Red Bull doesn't make commercials. They make media people seek out. Films. Documentaries. Live events. A magazine. They built a content operation that competes directly with actual media companies — and earns the attention that other brands are out here buying by the impression.
Most brands look at Red Bull and say: Yeah, must be nice. They've got money.
Wrong. That's the wrong lesson entirely.
This was never about budget. It was about a decision. A single, uncomfortable decision that most brands don't have the stomach to make: stop being the ad break. Become the show.
Taste Is the Real Barrier
Footasylum figured this out without a Hollywood budget. A sneaker retailer built YouTube programming that people actually wanted to watch. Millions of views. Loyal audiences. Not because they outspent anyone — because they out-tasted everyone else in the room.
And taste is exactly where most brands fall apart.
Taste requires a point of view. A point of view creates risk. Risk creates friction. Friction creates conversation. And most brands don't want conversation — they want approval. So they make content that's perfectly safe, perfectly on-brand, and perfectly forgettable. Content that offends no one and moves no one. Content that earns polite acknowledgment and immediate amnesia.
That's not media. That's wallpaper.
The uncomfortable truth is that a point of view will cost you some people. That's by design. It's not a bug in the system — it's the feature. The brands that try to appeal to everyone end up mattering to no one. Every network that has ever built a loyal audience did it by having an identity clear enough to attract some people and repel others. That's what taste does.
The Decision Is Not a Budget Line Item
Here's what separates brands that build real media from brands that produce endless content and call it strategy: the willingness to show up long enough that trust actually compounds.
No stunts required. No Felix Baumgartner leaping from the stratosphere. Just a morning. Every morning. With something worth saying. Something that earns the click not because you retargeted someone three times but because they were looking forward to it.
That's a completely different relationship with your audience. Not interruption — invitation. Not pursuit — pull.

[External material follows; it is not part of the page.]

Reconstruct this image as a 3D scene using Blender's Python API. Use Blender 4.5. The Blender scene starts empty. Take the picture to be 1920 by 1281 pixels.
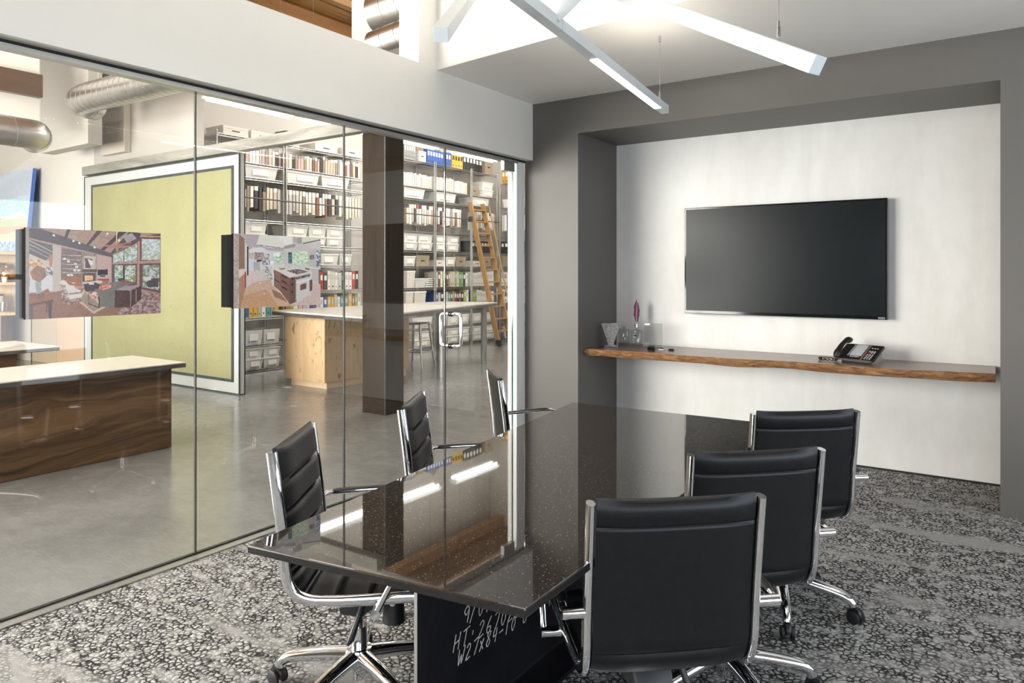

The brands that understand this stop fighting for attention inside someone else's media and start building their own. They control the format. They control the cadence. They control the relationship. And over time, they build something that can't be bought: a habit.
The Savage Part
Here's where it gets interesting. If your competitors are running ads — and you become the show — you don't beat them in the traditional sense. You make them disappear into the background. Their ads become noise. Your media becomes signal.
Because when someone is watching your show, they're not watching their ad. When someone has built their morning around your content, your competitors are fighting for scraps of attention in a diminished window. You're not in the same game anymore. You've moved to a different level entirely.

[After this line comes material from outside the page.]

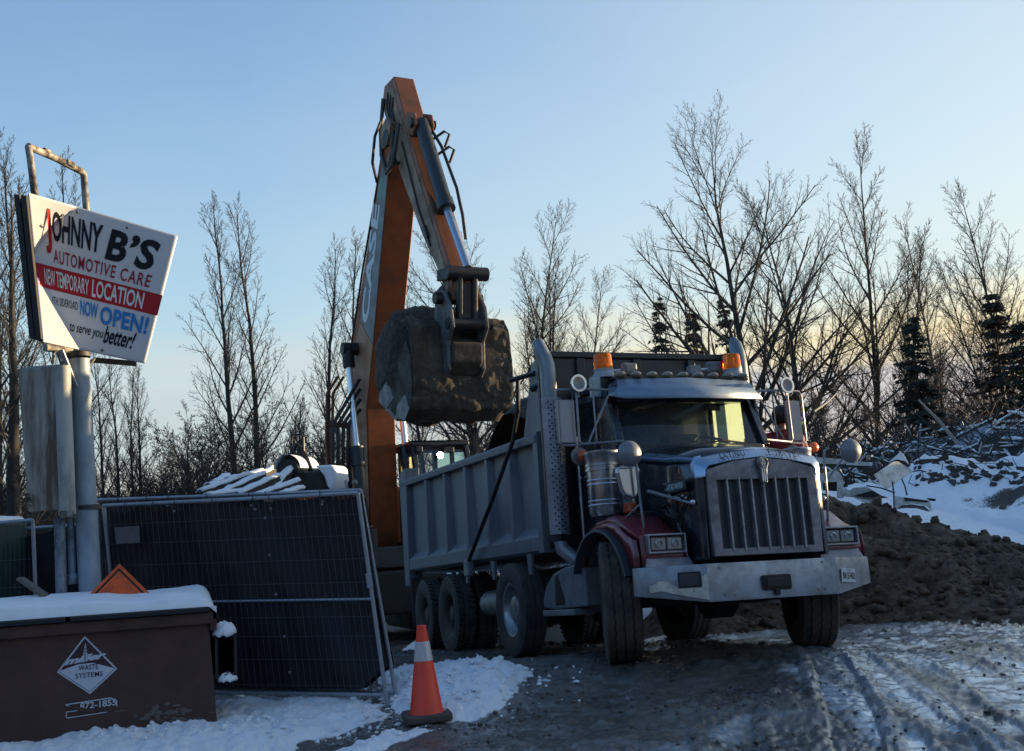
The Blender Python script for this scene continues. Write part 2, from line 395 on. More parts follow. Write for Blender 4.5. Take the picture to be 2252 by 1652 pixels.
na3 = N(t, 'ShaderNodeTexNoise', Scale=150, Detail=3, Roughness=.6); L(t, tc.outputs['Object'], na3.inputs['Vector'])
mud = ramp_(t, na1.outputs[0], [(.28, (.060, .053, .046)), (.5, (.125, .113, .102)), (.75, (.21, .195, .18))])
mud = mix_(t, math_(t, 'MULTIPLY', ramp_(t, na2.outputs[0], [(.52, 0), (.72, 1)]), .45), mud, (.16, .15, .145))
icec = ramp_(t, na2.outputs[0], [(.3, (.45, .50, .57)), (.65, (.78, .83, .88))])
smp = N(t, 'ShaderNodeMapping'); smp.inputs['Scale'].default_value = (13, 2.2, 4); smp.inputs['Rotation'].default_value = (0, 0, R(8)); L(t, tc.outputs['Object'], smp.inputs[0])
na4 = N(t, 'ShaderNodeTexNoise', Scale=1.0, Detail=8, Roughness=.7, Distortion=.6); L(t, smp.outputs[0], na4.inputs['Vector'])
icef = math_(t, 'MULTIPLY', attr('ice'), ramp_(t, na4.outputs[0], [(.30, .2), (.40, 1)]))
icef = math_(t, 'MULTIPLY', icef, ramp_(t, na2.outputs[0], [(.24, .6), (.38, 1)]))
cA = mix_(t, icef, mud, icec)
snc = ramp_(t, na1.outputs[0], [(.3, (.80, .82, .86)), (.7, (.90, .91, .93))])
snf = ramp_(t, math_(t, 'ADD', attr('snow'), math_(t, 'MULTIPLY', math_(t, 'SUBTRACT', na2.outputs[0], .5), .9)), [(.38, 0), (.62, 1)])
cB = mix_(t, snf, cA, snc)
L(t, cB, b.inputs['Base Color'])
wr = math_(t, 'SUBTRACT', .55, math_(t, 'MULTIPLY', attr('wet'), .46)); wr = math_(t, 'ADD', wr, math_(t, 'MULTIPLY', math_(t, 'SUBTRACT', na2.outputs[0], .5), .25))
wr = math_(t, 'MAXIMUM', wr, .07)
rr = mix_(t, snf, mix_(t, icef, wr, (.13,)*3), (.75,)*3)
L(t, rr, b.inputs['Roughness'])
bh = math_(t, 'ADD', na2.outputs[0], math_(t, 'MULTIPLY', na3.outputs[0], .5))
bp = N(t, 'ShaderNodeBump', Distance=.02); L(t, bh, bp.inputs['Height']); L(t, mix_(t, snf, mix_(t, icef, mix_(t, attr('wet'), (.75,)*3, (.25,)*3), (.12,)*3), (.5,)*3), bp.inputs['Strength']); L(t, bp.outputs[0], b.inputs['Normal'])
b.inputs['Specular IOR Level'].default_value = .5
cw = math_(t, 'MULTIPLY', math_(t, 'MAXIMUM', math_(t, 'MULTIPLY', icef, .95), math_(t, 'MULTIPLY', attr('wet'), .5)), math_(t, 'SUBTRACT', 1.0, snf))
L(t, cw, b.inputs['Coat Weight']); b.inputs['Coat Roughness'].default_value = .10; b.inputs['Coat IOR'].default_value = 1.5
ground = npmesh('ground', V, F, gm, attrs=dict(snow=snow, wet=wet, ice=ice))
tag(ground, 'muddy half-frozen yard with ice smears and patches of snow', kind='structure')
# ================================================================== materials used by the machines
STEEL_GREY = mat('grey_body_paint', (.13, .145, .165), .5, .0, dirt=(.19, .185, .18), ds=5, da=.3, bump=.05, spec=.45, stretch=(1.6, 1.6, .30), dthr=.56)
NAVY = mat('navy_paint', (.012, .016, .028), .22, 0, dirt=(.05, .045, .04), ds=3, da=.35, coat=.4)
BLACKP = mat('black_paint', (.01, .01, .012), .35, 0, dirt=(.045, .04, .034), ds=4, da=.5)
CHASSIS = mat('chassis_black', (.012, .012, .012), .7, 0, dirt=(.05, .042, .032), ds=6, da=.7)
REDP = mat('red_paint', (.17, .012, .022), .3, 0, dirt=(.06, .045, .04), ds=5, da=.4, coat=.3)
CHROME = mat('dull_chrome', (.62, .64, .67), .26, .9, dirt=(.16, .14, .125), ds=5, da=.45)
BUMPERM = mat('worn_silver_bumper', (.34, .36, .40), .38, .55, dirt=(.20, .19, .18), ds=3.5, da=.7, rv=.1)
GRILLEM = mat('grille_surround', (.21, .20, .225), .42, .45, dirt=(.12, .10, .10), ds=7, da=.6)
DARKMESH = mat('grille_mesh', (.07, .064, .07), .6, .3, stretch=(1, 1, 60), vs_=14, var=.6)
ALU = mat('aluminium', (.46, .47, .48), .34, .85, dirt=(.13, .12, .11), ds=7, da=.5)
SATIN = mat('satin_steel', (.27, .27, .29), .42, .5, dirt=(.12, .11, .11), ds=5, da=.4)
RUBBER = mat('tyre_rubber', (.022, .021, .020), .8, 0, dirt=(.095, .075, .055), ds=5, da=.85, bump=.25, bs=45, dthr=.42)
RUBBER_DRY = mat('muddied_tyre', (.036, .036, .040), .85, 0, dirt=(.10, .085, .07), ds=4, da=.8, bump=.3, bs=40, dthr=.4)
AMBER = bpy.data.materials.new('amber_lens'); AMBER.use_nodes = True
_b = AMBER.node_tree.nodes['Principled BSDF']; _b.inputs['Base Color'].default_value = (.95, .28, .02, 1); _b.inputs['Roughness'].default_value = .15; _b.inputs['Transmission Weight'].default_value = .55; _b.inputs['IOR'].default_value = 1.3
LENS = mat('grubby_lens', (.22, .21, .20), .2, 0, dirt=(.2, .18, .15), ds=9, da=.5, coat=.5)
REFLECTOR = mat('lamp_reflector', (.7, .7, .72), .18, 1.0, var=.3, vs_=25)
ORANGE_LENS = mat('orange_lens', (.42, .06, .012), .3, 0, coat=.3)
ORANGE_LENS2 = mat('bright_orange_lens', (.85, .13, .015), .3, 0, coat=.3)
OLIVE_LENS = mat('marker_lens', (.22, .18, .115), .35, 0, coat=.3)
def glass_mat(name, tint, alpha, rough=.04):
    m = bpy.data.materials.new(name); m.use_nodes = True; t = m.node_tree; t.nodes.clear()
    o = N(t, 'ShaderNodeOutputMaterial'); g = N(t, 'ShaderNodeBsdfGlossy', Roughness=rough); g.inputs['Color'].default_value = (.9, .95, 1, 1)
    tr = N(t, 'ShaderNodeBsdfTransparent'); tr.inputs['Color'].default_value = (*tint, 1)
    df = N(t, 'ShaderNodeBsdfDiffuse'); df.inputs['Color'].default_value = (.10, .13, .15, 1)
    m1 = N(t, 'ShaderNodeMixShader', Fac=alpha); L(t, tr.outputs[0], m1.inputs[1]); L(t, df.outputs[0], m1.inputs[2])
    fr = N(t, 'ShaderNodeFresnel', IOR=1.45); m2 = N(t, 'ShaderNodeMixShader'); L(t, fr.outputs[0], m2.inputs[0]); L(t, m1.outputs[0], m2.inputs[1]); L(t, g.outputs[0], m2.inputs[2])
    L(t, m2.outputs[0], o.inputs[0]); return m
GLASS = glass_mat('windscreen_glass', (.40, .54, .58), .16)  # teal tint and bluish film stand in for sky reflected on the glass
CABGLASS = glass_mat('cab_glass', (.55, .62, .6), .12)
FOGGED = bpy.data.materials.new('fogged_glass'); FOGGED.use_nodes = True; _t = FOGGED.node_tree; _t.nodes.clear()
_o = N(_t, 'ShaderNodeOutputMaterial'); _tl = N(_t, 'ShaderNodeBsdfTranslucent'); _tl.inputs['Color'].default_value = (.9, .86, .55, 1)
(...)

This is not theoretical. This is already happening across every category. The brands that made the decision early are compounding. The ones still running the same interruption playbook are paying more for less every quarter.
The Question Worth Sitting With
Who's doing brand media better than anyone else in your industry right now? Name them. Study them. Figure out what they got right and what they're leaving on the table.
Then decide: are you going to out-publish them? Or out-taste them?
Because the future belongs to brands that act like networks. Not like advertisers looking for the perfect placement. Networks. Consistent. Opinionated. Built around a point of view that attracts the right people and repels the wrong ones.
The window is open. The decision isn't complicated. But it does require something most brands haven't been asked to develop: the willingness to have taste, take a position, and show up long enough to earn what you're after.
Stop being the ad break. Become the show.